I was glad to go when I was invited to join President Abdullah Gül on his trip and see how Iraq changed over the seven years during which I did not visit the country.
I did not anticipate the two-day visit would go beyond political content and send messages about friendship, fellowship or featuring embraces and back-patting. Turkey, after 33 years, was about to enter a display of friendship. What else could be expected? Some conversation about the Kurdistan Workers’ Party, or PKK, of course. That’s about it.
However, as soon as I entered the aircraft, all of a sudden, I felt that the compass needle was pointing in a different direction. We found out, for example, that President Gül insisted, until the last minute, on including Arbil, Kirkuk, Basra and Najaf in this trip but was convinced otherwise because of security reasons. That is to say that he tried to squeeze Arbil into the program. Afterward, you read about the statements.
Gül made a statement that was equivalent to recognizing the Kurdistan administration and for the first time openly referred to the "Kurdistan regional administration." He formally accepted the prime minister of this administration. (1) Talabani said, "The PKK either puts down its weapons or leaves the country." I know that something is cooking but cannot quite comprehend it. Finally I pulled up my sleeves and started to talk one by one to Neçirvan Barzani, prime minister of the northern Iraqi administration, other upper-level authorities of the northern Iraqi administration and those on the president’s committee. A totally different scene resulted. Today and tomorrow I will draw a broad picture.
I might be mistaken about details or developments and change estimations. But I’m positive that the general frame is correct.
The moment you ask this question you might find an important clue to the puzzle.
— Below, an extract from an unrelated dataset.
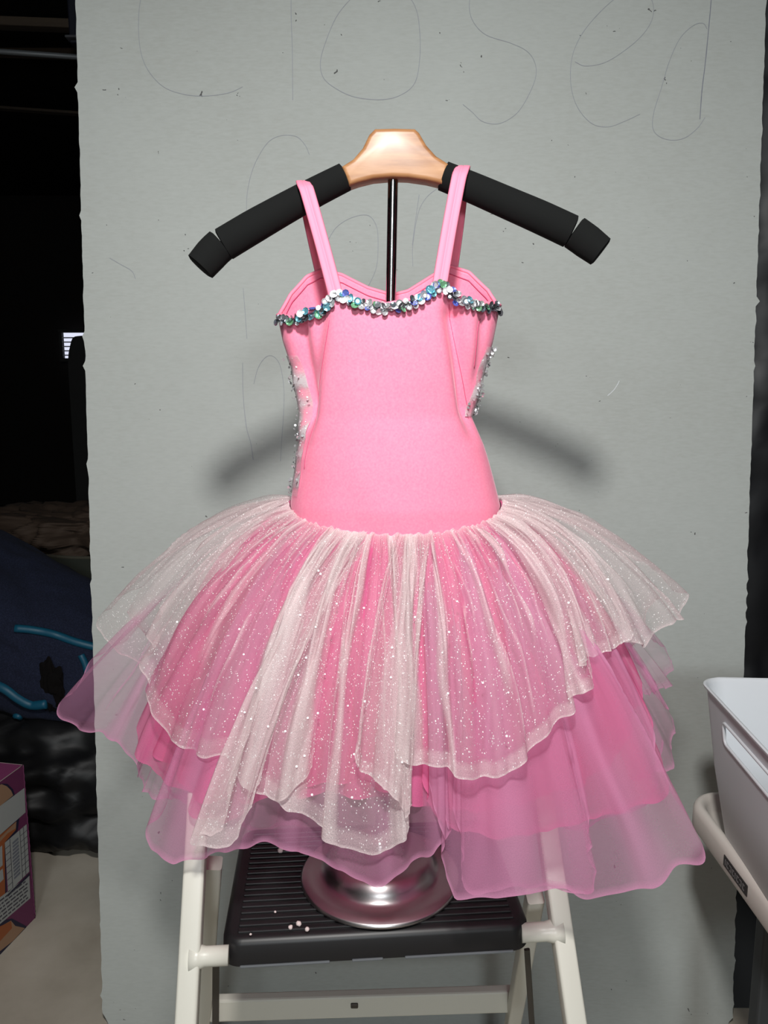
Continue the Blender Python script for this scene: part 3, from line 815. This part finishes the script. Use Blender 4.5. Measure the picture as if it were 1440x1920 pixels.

The reason is basic: The rapprochement between Turkey and the Kurdistan regional administration has developed in such a way that the PKK, at least for a while, had to stay away from attempts at violence. This is a symbol for how the consensus between Ankara and Arbil has deepened. We are not very much aware of it but the mutual trust between Ankara and Arbil is beyond our imagination. Northern Iraqi Kurds have made their choice.
They decided whether to lean their backs on Iran or Turkey: Turkey É And Turkey has very well understood that without the help of northern Iraqi Kurds it will not be able to cast off the PKK from the region. The former politics, which were based on pushing the Kurds around and thinking of them as anything but human, have been banned. Turkey has adopted an approach of treating Barzani the way he deserves to be treated. Behind Gül’s addressing the Kurdistan regional administration (despite the fact that he denied it later on) lays the new approach. For this word in an indirect way implies that "sometime Kurdistan will be recognized."
One other piece of the puzzle is the attitude of the Turkish Armed Forces, or TSK. Be it matters regarding northern Iraq or the PKK, it is hard to come to a solution without cooperation with the TSK. During this trip I learned that at the top level of the General Staff and the government there is a consensus. The TSK has slowly started to change its implicit attitude toward the northern Iraqi administration. It has openly accepted in important divisions of the TSK that the struggle with the PKK is not to be solved with weapons. To help with the process, it accepted Barzani’s suggestions and decreased operations directed toward the PKK to a certain extent.
This means, the approach "as long as the PKK does not shoot we will monitor them from a distance," has gained importance. Of course, if tomorrow a bomb goes off somewhere, the whole process may change in an instant. So who leads this process and how? Who influences it? What is the process? I will try to explain all of it in my article tomorrow.
Did Gül say Kurdistan or not?
1- Arguments still continue, but I wrote about my opinion yesterday. I would like to repeat: Upon his arrival in Turkey, the president said that he did not pronounce the word "Kurdistan." Maybe this word he did not pronounce, but he pointed at the "Kurdistan regional administration" as formally written in the Iraqi constitution of the northern Iraqi Kurds. He talked about Kurds living in the north of the country. As a matter of fact, he said they count as our siblings and relatives and touched on how meaningless it would be to deny it. He said this word is not an obsession for Turkey. All journalists present there heard his words. It was openly argued between himself and diplomats of foreign affairs about the meaning and importance of saying "Kurdistan regional administration," for that matter. We were informed about how historical and brave the president’s statements were.